When I was a child my mom had none of the snobbish prejudice so common at the time against comic books for kids. She opined that “reading is reading” and anything that encourages it is a good thing. So, she craftily brought home reading material likely to appeal to my sister and me including comic books. She supplemented these with magazines, children’s literature, and more ambitious material such as Mark Twain and Sir Walter Scott. The strategy worked. Both Sharon and I became early and lifelong recreational readers. Comics faded from the mix of my recreational reads by the time I was in high school with the exception of some counterculture novelties by Robert Crumb and his ilk. They didn’t really return to my coffee table until the current century, and then only because adult-oriented comics were a social phenomenon that couldn’t be ignored by anyone interested in the state of popular culture.

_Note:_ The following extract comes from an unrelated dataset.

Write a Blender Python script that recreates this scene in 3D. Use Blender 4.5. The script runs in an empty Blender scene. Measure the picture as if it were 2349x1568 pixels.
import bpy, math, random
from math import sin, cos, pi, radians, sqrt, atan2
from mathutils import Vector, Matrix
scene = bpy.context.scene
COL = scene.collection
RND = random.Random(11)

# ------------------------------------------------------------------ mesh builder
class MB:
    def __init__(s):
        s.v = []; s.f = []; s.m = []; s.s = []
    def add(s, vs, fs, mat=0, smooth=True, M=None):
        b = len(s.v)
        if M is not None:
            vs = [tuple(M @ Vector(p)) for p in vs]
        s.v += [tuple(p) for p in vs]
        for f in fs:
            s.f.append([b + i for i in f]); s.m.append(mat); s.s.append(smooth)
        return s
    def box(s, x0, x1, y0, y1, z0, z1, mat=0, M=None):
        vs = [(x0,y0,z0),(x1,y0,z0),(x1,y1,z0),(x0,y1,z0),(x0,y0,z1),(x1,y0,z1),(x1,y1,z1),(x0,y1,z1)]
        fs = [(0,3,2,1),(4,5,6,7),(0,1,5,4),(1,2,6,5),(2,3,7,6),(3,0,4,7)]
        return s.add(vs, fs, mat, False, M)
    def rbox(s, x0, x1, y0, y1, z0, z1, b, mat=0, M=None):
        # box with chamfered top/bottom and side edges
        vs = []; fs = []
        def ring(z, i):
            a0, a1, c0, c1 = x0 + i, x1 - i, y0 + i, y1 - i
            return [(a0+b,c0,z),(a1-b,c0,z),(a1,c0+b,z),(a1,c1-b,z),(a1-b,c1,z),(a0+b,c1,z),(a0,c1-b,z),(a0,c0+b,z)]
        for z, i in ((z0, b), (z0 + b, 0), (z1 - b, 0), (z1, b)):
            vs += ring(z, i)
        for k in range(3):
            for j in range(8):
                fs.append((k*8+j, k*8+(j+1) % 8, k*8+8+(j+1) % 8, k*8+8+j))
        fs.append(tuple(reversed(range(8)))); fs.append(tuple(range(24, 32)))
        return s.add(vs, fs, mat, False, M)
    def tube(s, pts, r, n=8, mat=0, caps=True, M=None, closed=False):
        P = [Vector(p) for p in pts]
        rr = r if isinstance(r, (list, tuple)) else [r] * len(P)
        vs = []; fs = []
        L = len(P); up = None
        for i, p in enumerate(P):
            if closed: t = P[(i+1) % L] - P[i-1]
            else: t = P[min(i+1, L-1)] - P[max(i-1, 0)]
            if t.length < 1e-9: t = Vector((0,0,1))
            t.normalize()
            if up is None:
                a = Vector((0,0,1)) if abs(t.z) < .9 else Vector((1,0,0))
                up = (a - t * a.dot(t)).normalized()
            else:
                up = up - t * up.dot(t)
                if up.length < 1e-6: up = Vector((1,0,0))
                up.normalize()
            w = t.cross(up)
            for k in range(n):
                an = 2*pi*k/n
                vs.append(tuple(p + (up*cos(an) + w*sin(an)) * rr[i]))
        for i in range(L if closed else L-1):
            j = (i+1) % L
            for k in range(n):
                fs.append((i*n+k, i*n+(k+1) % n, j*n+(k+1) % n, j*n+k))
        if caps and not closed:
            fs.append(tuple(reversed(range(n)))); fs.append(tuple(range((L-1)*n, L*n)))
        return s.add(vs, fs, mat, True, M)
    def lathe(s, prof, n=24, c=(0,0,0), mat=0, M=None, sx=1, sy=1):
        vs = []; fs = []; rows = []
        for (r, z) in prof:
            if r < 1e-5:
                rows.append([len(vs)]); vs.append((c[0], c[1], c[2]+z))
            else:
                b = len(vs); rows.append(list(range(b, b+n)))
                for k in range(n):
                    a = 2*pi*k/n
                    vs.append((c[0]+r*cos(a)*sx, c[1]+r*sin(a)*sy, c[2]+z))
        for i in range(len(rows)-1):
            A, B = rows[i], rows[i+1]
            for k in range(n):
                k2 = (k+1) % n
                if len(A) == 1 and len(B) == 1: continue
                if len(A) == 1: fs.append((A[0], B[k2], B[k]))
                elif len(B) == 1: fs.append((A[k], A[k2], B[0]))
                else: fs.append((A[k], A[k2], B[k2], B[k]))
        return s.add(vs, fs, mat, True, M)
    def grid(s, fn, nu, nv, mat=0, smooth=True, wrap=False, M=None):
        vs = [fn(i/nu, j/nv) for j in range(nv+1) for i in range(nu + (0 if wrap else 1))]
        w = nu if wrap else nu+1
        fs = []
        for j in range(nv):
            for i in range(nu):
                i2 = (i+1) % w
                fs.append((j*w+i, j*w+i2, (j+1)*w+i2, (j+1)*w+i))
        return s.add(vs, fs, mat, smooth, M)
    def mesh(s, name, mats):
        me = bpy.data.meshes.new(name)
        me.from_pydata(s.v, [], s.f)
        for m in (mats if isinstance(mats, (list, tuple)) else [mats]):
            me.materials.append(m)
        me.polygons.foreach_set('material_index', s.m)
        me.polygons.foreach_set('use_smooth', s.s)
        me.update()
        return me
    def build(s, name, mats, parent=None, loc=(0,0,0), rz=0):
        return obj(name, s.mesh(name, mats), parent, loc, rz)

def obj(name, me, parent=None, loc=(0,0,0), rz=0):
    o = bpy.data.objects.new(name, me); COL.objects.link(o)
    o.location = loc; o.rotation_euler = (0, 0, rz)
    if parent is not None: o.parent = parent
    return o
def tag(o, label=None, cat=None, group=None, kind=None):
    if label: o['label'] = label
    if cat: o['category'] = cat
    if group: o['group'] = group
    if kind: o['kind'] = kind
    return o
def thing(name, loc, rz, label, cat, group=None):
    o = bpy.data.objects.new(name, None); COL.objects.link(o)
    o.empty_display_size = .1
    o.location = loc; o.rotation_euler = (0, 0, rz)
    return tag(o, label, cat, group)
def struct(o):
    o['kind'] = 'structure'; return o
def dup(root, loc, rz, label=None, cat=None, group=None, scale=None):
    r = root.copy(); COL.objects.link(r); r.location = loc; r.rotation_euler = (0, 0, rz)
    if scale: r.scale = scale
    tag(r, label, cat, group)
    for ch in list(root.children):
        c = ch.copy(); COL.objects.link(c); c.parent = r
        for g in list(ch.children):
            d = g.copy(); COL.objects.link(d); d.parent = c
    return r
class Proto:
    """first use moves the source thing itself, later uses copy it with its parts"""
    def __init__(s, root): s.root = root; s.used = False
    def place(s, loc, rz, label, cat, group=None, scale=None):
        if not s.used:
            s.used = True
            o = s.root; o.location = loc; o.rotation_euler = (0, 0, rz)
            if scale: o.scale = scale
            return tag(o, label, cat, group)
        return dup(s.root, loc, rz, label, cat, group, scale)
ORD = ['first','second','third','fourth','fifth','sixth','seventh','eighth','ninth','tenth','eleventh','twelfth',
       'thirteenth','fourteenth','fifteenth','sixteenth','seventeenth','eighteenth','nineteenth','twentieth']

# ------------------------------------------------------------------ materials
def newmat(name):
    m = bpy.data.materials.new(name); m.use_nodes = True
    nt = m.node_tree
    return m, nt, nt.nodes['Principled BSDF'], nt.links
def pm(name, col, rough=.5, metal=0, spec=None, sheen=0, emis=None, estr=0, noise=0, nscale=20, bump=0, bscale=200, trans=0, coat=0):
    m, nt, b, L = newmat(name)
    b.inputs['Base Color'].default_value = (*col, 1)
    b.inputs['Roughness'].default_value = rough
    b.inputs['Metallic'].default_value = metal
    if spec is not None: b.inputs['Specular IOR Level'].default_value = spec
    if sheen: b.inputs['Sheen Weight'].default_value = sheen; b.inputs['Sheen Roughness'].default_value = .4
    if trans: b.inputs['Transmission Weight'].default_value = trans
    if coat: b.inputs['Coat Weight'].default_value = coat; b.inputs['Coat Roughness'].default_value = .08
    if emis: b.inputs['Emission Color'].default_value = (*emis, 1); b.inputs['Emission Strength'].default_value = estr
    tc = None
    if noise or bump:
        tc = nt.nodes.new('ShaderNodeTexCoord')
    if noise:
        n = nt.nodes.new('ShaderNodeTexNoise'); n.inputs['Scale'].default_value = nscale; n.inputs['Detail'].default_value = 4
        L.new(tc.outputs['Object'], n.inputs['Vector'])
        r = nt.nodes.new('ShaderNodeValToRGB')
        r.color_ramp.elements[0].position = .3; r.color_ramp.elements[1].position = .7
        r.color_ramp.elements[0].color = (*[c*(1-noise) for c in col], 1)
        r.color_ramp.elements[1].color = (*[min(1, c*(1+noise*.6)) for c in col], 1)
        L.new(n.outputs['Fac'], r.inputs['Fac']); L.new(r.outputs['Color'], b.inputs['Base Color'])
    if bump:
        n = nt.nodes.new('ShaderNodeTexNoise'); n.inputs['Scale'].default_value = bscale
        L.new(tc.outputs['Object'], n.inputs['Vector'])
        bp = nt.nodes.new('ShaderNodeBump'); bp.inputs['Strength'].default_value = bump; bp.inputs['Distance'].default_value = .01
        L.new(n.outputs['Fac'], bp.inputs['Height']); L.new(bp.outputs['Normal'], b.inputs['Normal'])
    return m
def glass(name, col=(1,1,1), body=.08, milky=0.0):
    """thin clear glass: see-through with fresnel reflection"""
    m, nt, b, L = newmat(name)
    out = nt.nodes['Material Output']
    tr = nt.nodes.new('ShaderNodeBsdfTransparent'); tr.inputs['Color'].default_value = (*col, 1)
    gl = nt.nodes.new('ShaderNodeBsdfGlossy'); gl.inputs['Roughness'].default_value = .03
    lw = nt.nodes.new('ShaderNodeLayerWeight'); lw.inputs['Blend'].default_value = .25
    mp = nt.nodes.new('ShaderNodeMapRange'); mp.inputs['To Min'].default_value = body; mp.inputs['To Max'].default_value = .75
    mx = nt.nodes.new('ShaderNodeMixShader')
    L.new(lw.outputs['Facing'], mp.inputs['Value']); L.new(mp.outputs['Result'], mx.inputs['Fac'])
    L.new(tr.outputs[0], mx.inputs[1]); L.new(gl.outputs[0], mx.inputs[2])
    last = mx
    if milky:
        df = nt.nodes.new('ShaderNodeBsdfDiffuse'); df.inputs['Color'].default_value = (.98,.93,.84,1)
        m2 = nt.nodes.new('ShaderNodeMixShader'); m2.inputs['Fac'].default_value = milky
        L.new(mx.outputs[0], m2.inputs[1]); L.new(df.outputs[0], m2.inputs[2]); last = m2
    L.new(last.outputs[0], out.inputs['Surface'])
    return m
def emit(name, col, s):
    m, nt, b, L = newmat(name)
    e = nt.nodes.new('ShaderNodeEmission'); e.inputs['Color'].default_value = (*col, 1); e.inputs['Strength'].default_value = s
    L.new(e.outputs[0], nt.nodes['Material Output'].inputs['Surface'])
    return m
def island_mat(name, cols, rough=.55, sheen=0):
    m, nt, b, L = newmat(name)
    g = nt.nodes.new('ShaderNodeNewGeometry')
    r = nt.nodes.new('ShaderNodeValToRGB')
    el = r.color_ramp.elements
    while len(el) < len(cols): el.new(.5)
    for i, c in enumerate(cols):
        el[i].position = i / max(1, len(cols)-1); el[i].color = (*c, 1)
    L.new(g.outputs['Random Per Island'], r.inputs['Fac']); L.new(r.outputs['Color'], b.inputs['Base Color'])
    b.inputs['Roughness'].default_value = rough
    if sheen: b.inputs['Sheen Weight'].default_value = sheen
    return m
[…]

Adult mainstream comics were already well established in the US by the 1980s, but I’m often late to pop-culture parties. I’m not quite sure what to make of them. There is something unsettling about the power fantasies of superhero comics appealing to adults; they seem to be something one should grow past. Yet, I readily admit I often enjoy the comics even if my reason for buying them (at least so I tell myself) is to keep abreast of pop-culture. Their popularity coincides with an ongoing long-term decline in sales of traditional literature, both fiction and non-fiction, but I doubt that is cause-and-effect. Other modern diversions probably account for the decline – along with current approaches to formal education that too often make reading seem painful to students. The decline in the consumption of literature is regrettable, but perhaps my mom’s perspective is still the right one: reading is reading and something (even something with pictures and words like “zonk!” and “plink!”) is better than nothing. If it contains clever artwork and storytelling, better yet.